Foreign Trade Zone

Foreign Trade Zone

A Foreign Trade Zone (FTZ) is an area within the United States that is designated by the federal government as outside of U.S. Customs territory. FTZs encourage investment in the U.S. and the creation of American jobs by allowing U.S. businesses to operate with equivalent customs treatment to business conducted offshore. Businesses using FTZs can reduce customs duties and fees and achieve logistics benefits for the import and export of goods. FTZs can be an effective part of a community economic development program.

Round Rock is served by FTZ 183, which was established in the 1990s to capitalize on the growth of the high-tech industry and to provide local businesses with a tool to help them compete in the global economy. The Foreign Trade Zone of Central Texas, Inc. is the grantee of FTZ 183 and is run by a board of directors appointed by the cities and chambers in the Austin metropolitan area.

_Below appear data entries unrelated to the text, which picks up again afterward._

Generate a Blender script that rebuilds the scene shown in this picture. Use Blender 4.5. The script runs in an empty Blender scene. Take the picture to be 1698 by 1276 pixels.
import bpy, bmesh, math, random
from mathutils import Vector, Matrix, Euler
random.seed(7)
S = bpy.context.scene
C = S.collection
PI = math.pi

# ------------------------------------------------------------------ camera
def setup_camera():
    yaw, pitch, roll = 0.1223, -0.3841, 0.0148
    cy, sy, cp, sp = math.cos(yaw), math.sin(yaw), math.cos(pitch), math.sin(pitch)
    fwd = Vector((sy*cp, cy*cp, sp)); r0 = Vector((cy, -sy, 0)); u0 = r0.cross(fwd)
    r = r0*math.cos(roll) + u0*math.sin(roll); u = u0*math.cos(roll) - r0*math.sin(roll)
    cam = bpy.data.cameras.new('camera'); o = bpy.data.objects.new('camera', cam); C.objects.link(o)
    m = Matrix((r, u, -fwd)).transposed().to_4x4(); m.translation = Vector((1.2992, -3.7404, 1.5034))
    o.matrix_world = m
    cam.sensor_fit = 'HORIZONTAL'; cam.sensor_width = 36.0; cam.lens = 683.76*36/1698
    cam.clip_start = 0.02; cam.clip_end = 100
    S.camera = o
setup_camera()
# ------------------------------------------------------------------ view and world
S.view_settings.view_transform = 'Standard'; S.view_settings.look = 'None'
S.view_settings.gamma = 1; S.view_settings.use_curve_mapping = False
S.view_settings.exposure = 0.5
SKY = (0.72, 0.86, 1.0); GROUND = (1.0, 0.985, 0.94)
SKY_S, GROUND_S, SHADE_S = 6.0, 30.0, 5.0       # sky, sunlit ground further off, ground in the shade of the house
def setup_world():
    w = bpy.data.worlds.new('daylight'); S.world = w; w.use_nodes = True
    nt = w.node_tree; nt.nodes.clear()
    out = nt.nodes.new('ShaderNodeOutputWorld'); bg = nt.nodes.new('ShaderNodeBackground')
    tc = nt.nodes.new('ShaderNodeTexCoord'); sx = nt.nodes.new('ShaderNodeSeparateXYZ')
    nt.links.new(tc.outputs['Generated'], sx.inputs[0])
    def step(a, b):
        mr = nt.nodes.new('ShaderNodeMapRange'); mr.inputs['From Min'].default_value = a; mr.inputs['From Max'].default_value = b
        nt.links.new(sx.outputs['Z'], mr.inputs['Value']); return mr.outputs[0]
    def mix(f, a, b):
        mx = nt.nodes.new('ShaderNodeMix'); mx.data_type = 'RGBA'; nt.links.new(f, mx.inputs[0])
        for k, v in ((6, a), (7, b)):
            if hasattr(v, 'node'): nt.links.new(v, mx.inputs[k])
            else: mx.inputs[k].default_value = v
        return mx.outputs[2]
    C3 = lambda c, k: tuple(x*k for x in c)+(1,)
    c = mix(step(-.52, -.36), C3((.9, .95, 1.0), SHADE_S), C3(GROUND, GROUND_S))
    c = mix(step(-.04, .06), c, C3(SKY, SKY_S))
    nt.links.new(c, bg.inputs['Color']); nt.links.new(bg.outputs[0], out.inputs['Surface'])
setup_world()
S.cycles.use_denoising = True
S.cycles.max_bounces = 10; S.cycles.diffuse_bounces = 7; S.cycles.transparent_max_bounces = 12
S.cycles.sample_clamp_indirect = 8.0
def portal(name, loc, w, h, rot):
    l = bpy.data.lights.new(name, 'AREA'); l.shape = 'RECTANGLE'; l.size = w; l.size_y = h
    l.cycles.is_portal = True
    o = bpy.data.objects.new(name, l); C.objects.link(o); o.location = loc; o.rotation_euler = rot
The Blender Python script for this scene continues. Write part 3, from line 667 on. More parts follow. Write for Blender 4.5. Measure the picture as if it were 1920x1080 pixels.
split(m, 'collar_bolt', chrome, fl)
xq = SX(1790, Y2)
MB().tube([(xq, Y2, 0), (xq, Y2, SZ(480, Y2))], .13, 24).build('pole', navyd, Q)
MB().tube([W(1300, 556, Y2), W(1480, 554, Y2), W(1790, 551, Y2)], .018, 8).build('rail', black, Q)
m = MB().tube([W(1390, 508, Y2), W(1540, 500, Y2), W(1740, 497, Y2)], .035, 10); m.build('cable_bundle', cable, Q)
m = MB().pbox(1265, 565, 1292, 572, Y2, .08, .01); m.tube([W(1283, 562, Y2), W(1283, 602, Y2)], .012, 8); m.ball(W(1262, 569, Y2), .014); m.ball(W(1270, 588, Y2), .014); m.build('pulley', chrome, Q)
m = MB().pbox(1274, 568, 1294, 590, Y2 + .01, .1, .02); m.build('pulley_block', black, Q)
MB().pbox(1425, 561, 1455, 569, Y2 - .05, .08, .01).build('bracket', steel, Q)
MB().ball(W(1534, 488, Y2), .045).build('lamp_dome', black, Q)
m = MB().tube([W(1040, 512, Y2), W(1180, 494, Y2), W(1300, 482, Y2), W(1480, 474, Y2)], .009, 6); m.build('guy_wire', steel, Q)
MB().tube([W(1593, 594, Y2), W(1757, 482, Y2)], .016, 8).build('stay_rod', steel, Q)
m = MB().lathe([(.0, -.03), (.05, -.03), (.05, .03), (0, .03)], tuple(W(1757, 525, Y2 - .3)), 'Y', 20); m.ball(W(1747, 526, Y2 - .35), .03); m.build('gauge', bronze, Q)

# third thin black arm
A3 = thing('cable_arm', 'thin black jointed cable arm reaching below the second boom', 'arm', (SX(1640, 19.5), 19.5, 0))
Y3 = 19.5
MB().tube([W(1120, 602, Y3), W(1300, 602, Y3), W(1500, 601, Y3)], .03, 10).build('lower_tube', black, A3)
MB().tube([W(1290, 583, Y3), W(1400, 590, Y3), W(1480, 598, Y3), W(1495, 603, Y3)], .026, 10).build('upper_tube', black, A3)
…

In July 2012, the Foreign Trade Zone of Central Texas received approval from the federal government to operate under new, streamlined procedures designed to make U.S. businesses more competitive. Under the approval, all of Round Rock has been preapproved by the federal government as eligible FTZ property. With the concurrence of local officials, the federal government will provide any eligible business in Round Rock FTZ designation on an expedited and simplified basis. This process historically takes more than a year and comes with incredible expense. In Round Rock, it can take less than forty-five days and modest expense.

Foreign Trade Zone and Freeport

There is quite a bit of overlap of the FTZ and freeport tax exemptions. Freeport exempts property tax for inventory that is held in Texas for up to 175 days. The FTZ exempts any item imported from outside the U.S., regardless of the ultimate destination, and there is no time restriction.

For example, inventory held in Round Rock for ninety days and then goes to Arkansas would be exempt under the freeport exemption, but not FTZ. Inventory imported into a Round Rock FTZ from Japan then sold to a customer in Fort Worth is exempt under FTZ, but not freeport. Practically speaking, for jurisdictions that have a freeport exemption, the incremental effect of the FTZ is to exempt inventory that has been imported from outside the U.S. and is destined for a Texas customer. All other inventory that might be exempt under the FTZ exemption is already exempt under freeport. And, of course, the freeport exemption applies to all property within the jurisdiction, while the FTZ exemption is site specific, applying only to inventory in activated FTZ space.